Solution Explanation: Finding the Most Frequently Ordered Products for Each Customer

This problem requires analyzing three tables: Customers, Orders, and Products to determine the most frequently ordered product(s) for each customer. The solution leverages SQL's capabilities for efficient data manipulation and aggregation.

Approach:

The core idea is to perform the following steps:

1. Count product orders per customer: Aggregate the Orders table to count how many times each customer ordered each product.
2. Rank products by frequency: For each customer, rank the products based on their order counts. Products with the highest count receive rank 1.
3. Join with product details: Join the ranked results with the Products table to retrieve the product names.
4. Filter for top ranks: Select only the products with rank 1, representing the most frequently ordered items for each customer.

SQL Solution (MySQL):

The provided MySQL solution uses Common Table Expressions (CTEs) to break down the process into logical steps, making it easier to understand.

WITH
    T AS (
        SELECT
            customer_id,
            product_id,
            RANK() OVER (
                PARTITION BY customer_id
                ORDER BY COUNT(1) DESC
            ) AS rk
        FROM Orders
        GROUP BY 1, 2
    )
SELECT customer_id, product_id, product_name
FROM
    T
    JOIN Products USING (product_id)
WHERE rk = 1;

Explanation:

• WITH T AS (...): This defines a CTE named T. CTEs improve readability and allow for modularizing complex queries.
• SELECT customer_id, product_id, COUNT(1) ... FROM Orders GROUP BY 1, 2: This inner query groups the Orders data by customer_id and product_id, counting the occurrences of each product for each customer. COUNT(1) efficiently counts rows in each group.
• RANK() OVER (PARTITION BY customer_id ORDER BY COUNT(1) DESC) AS rk: This is the window function.
  • PARTITION BY customer_id: This divides the data into partitions based on customer_id, applying the ranking independently for each customer.
  • ORDER BY COUNT(1) DESC: This orders the products within each partition by their count in descending order (most frequent first).
  • RANK(): Assigns a rank to each product within its partition. Products with the same count receive the same rank.
• SELECT customer_id, product_id, product_name FROM T JOIN Products USING (product_id): This joins the CTE T (containing the ranked product frequencies) with the Products table using the product_id as the join key. This adds the product_name to the result.
• WHERE rk = 1: This filters the results, selecting only the rows with rank 1 (the most frequently ordered products for each customer).

Time Complexity Analysis:

The time complexity of this SQL query is dominated by the GROUP BY and RANK() operations. The GROUP BY operation's complexity is generally O(N log N) or O(N) depending on the database system's optimization, where N is the number of rows in the Orders table. The RANK() window function also has a complexity related to sorting or indexing, which is typically O(N log N) in the worst case. Therefore, the overall time complexity is approximately O(N log N). The exact complexity may vary depending on the database system's implementation and indexing.

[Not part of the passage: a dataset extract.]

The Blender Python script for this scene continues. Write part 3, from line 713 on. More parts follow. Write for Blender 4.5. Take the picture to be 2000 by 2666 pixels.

Space Complexity Analysis:

The space complexity depends on the size of intermediate results. The CTE T stores the grouped and ranked data, which could be in the order of the number of unique customer-product combinations. The space complexity is therefore approximately O(M), where M is the number of unique (customer_id, product_id) pairs. This is generally less than or equal to the number of rows in the Orders table.